Wednesday, February 21, 2007

Getting to the Marrow

by Troy Chapman

(published March 06)

I recently restarted my ethics workshop here at the prison. After all the administrative junk to get it ready and approved I walk into that first session and face a room full of men and feel like I’m looking at a rich quilt. Each face is a patch that has suffered hardship. Maybe it belonged to a garment that was discarded but then someone realized there’s still good material here that can be part of something else. All these patches, cut, shaped, and sewn together with love by an unseen hand, can become something more than any of them can be alone.

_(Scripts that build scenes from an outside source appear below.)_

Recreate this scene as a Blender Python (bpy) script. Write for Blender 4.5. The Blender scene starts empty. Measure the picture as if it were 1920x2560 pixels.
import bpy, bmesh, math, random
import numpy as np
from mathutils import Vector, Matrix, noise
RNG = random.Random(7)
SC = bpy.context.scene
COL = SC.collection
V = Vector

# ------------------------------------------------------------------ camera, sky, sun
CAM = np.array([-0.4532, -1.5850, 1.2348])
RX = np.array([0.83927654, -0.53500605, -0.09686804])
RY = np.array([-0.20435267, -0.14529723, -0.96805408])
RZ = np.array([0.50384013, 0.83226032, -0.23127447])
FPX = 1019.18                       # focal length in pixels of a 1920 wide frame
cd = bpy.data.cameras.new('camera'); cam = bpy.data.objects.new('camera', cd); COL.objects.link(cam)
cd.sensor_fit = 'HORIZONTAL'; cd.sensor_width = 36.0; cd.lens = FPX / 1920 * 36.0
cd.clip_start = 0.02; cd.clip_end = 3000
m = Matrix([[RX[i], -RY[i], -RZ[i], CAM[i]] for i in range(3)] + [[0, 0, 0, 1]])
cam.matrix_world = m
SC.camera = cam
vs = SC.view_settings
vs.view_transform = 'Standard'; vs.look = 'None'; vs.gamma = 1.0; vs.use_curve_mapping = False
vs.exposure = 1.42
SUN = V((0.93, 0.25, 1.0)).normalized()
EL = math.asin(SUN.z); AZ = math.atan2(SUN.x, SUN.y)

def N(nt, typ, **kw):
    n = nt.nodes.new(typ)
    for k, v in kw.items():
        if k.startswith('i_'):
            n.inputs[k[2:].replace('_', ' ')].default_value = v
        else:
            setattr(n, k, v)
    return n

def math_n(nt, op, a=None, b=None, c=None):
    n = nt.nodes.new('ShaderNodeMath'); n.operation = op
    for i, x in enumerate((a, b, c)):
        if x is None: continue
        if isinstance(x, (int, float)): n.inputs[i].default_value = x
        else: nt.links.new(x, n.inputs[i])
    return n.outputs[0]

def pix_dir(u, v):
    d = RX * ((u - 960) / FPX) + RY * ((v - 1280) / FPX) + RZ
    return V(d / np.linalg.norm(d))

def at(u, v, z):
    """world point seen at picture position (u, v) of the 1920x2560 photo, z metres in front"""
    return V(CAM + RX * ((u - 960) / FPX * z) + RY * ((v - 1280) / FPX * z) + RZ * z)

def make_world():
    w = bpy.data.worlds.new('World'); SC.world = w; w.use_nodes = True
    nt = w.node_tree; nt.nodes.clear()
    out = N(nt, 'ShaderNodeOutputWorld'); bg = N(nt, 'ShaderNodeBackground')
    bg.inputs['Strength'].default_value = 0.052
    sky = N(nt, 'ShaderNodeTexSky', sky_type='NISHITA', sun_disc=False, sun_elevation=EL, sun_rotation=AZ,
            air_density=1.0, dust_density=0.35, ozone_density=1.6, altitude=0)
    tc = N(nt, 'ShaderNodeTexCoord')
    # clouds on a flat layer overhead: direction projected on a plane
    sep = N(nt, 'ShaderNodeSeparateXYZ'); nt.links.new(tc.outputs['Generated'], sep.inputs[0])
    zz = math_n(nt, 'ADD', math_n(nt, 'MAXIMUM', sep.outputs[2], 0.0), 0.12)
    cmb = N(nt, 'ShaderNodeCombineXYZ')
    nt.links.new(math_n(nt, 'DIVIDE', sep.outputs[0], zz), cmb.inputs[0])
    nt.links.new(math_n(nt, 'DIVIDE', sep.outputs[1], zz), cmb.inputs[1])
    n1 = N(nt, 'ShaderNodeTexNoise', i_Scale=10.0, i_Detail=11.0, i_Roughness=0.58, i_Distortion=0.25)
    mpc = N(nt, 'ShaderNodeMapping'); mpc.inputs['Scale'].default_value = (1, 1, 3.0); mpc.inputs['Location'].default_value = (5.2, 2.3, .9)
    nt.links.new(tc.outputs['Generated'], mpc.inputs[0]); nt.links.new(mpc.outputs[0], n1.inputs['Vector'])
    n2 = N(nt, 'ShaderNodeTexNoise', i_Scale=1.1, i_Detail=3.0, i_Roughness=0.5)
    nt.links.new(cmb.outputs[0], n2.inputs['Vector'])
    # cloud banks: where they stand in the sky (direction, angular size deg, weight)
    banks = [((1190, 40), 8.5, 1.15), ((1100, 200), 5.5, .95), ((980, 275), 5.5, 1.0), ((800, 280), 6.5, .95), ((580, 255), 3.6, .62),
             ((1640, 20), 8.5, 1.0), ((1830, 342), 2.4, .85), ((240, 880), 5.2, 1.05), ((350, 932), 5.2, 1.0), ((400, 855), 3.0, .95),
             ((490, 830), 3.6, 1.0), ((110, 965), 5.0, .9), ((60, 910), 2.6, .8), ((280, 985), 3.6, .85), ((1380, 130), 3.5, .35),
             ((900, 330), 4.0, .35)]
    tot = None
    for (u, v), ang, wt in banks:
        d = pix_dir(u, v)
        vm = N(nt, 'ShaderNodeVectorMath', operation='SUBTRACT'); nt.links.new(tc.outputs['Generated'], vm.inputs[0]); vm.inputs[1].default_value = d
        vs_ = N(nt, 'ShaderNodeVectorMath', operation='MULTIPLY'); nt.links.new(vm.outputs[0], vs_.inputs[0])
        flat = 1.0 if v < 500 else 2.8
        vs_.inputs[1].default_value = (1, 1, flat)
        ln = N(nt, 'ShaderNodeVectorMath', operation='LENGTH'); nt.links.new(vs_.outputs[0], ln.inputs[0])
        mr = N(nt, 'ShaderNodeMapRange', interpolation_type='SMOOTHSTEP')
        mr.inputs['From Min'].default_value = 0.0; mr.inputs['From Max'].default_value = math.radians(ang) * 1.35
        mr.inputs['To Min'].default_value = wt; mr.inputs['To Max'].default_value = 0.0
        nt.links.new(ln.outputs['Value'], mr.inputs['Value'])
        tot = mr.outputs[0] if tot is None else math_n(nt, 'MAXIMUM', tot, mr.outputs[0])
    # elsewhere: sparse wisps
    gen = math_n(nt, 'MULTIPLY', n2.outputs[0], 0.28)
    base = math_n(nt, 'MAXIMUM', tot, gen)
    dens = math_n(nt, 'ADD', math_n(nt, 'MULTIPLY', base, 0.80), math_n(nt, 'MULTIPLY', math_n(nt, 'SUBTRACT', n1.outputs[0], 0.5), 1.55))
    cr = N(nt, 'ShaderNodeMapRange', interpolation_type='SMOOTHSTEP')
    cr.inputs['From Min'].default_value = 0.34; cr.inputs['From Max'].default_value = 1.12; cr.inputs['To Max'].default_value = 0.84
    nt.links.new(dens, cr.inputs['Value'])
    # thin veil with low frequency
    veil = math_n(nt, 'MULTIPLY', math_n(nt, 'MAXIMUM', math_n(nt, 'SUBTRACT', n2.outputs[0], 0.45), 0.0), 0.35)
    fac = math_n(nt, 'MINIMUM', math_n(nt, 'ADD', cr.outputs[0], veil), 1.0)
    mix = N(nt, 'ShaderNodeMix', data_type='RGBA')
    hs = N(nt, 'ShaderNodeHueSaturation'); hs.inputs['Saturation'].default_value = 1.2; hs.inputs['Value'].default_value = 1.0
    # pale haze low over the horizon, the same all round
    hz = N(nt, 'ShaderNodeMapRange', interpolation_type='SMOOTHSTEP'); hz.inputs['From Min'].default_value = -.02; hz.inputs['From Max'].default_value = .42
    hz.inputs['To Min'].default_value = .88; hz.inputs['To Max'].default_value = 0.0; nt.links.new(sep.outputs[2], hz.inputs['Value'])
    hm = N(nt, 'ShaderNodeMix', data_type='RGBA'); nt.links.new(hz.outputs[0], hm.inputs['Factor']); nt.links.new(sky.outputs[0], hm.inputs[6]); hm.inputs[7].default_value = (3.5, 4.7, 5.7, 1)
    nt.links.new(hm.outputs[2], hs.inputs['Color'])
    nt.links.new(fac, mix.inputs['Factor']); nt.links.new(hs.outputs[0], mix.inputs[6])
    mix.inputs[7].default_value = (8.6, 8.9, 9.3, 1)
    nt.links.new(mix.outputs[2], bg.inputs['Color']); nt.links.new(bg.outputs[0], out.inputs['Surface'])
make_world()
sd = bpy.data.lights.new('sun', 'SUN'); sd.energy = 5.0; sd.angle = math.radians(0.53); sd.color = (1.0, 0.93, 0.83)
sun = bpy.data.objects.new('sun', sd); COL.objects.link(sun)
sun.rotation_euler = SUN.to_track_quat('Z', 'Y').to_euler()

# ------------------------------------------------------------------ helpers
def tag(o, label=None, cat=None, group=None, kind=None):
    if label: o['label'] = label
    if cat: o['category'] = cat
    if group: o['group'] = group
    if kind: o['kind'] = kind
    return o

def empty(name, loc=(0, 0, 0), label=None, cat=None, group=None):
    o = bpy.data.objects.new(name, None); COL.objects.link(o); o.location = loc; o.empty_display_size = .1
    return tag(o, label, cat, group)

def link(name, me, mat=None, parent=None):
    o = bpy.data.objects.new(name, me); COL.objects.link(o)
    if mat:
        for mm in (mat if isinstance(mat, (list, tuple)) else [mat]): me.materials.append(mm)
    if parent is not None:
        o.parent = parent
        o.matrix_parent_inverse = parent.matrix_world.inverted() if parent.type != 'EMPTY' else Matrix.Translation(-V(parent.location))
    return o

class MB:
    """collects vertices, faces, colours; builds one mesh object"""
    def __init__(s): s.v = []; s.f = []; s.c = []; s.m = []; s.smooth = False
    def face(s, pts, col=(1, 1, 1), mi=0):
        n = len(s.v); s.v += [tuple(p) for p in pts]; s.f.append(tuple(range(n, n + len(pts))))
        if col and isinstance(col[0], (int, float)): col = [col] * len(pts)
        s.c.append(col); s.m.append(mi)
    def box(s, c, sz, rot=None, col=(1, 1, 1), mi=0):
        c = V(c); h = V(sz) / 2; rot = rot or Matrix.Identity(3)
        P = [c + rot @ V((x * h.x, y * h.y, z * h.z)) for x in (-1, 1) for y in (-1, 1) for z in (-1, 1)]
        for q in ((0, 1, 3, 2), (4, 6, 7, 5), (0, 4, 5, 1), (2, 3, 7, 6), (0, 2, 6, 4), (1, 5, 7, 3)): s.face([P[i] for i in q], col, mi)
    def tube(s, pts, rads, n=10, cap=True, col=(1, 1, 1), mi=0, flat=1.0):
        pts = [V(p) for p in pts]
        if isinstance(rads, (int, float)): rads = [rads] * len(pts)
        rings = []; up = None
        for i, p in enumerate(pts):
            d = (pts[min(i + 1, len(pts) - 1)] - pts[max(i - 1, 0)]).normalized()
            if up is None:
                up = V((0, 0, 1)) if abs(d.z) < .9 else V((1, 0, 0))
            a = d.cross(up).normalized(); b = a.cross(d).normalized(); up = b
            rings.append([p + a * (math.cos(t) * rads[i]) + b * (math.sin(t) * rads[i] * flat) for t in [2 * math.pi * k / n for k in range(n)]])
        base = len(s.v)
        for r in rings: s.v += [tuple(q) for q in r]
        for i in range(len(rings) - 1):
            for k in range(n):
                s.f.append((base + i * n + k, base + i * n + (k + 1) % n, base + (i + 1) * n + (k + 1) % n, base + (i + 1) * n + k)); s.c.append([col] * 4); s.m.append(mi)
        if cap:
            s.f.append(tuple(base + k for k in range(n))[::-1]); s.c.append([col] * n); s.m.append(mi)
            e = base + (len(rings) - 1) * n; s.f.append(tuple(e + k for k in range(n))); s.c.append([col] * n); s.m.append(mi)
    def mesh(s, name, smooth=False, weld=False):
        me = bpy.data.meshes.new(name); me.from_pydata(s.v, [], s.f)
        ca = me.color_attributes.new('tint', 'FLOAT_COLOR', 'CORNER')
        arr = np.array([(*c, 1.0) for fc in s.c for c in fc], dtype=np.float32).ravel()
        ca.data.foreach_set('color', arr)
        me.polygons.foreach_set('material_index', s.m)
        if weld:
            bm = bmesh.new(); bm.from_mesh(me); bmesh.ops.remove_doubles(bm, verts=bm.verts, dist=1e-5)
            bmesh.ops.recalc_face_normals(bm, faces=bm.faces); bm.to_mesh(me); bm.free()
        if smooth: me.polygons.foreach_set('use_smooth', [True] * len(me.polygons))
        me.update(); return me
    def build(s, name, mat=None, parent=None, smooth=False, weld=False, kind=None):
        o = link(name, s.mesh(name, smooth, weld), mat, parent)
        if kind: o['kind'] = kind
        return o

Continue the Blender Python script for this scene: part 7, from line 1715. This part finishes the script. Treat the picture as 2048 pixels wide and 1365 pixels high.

I made it a point to invite Muslims, Buddhists and Christians, as well as those who aren’t associated with any religion. Some I’ve known for years, some I’ve just met. They come looking for answers, these men who’ve lost their families, their freedom, their shot in life (some have been in prison for decades and are old men now). They come wondering if there’s some knowledge that can make sense of and give meaning to their journey.

I’m touched by the trust they show me by sitting in the school desk-chairs and allowing me to “lead” them in the class. Our collective brokenness makes us brothers — as does the hope we share, hope that we can he better people.

I talk about goodness and tell them we’re going to stay away from an “academic” study of ethics. We’re just going to talk about what it means to live decent lives in the real world. They nod their heads telling me this is right. I tell them I have no magic formulas or special knowledge (they know this already, I presume, but I’m letting them know I’m under no illusions about my own genius). All I know is that when people get together, with all their differences and shortcomings, to talk about the kind of things we’re going to talk about, something happens. Something bigger than the parts that are so joined.

It’s as if the answers we seek are hidden in the spaces between us and when we listen, really listen to one another and speak honestly, things become clear. Wordless things mostly, but things about the marrow of life.

The men ask questions — what about this, what about that? But the information exchange is a subtext. The real exchange is of ourselves — a bit of me for a bit of you — never spoken, but seen in the eyes.

We talk about what we can do for the younger guys coming into prison. We all shake our heads when we think about them. So young and confused and strutting — trying desperately to figure out how to be men. After we talk about ideas for a while and get ourselves centered as a group, we’re going to split into teams to come up with ideas for reaching out, selling our message to others.

Simple stuff. Just caring together and deciding to try to do something about it, even something small. I’ll keep you updated on our progress.

Practical action: Have a conversation with someone about our world and what ordinary people can do to realign things. This can be informal with one person, or more formally with a small group that sits down over coffee. Let me know what you come up with if you try it.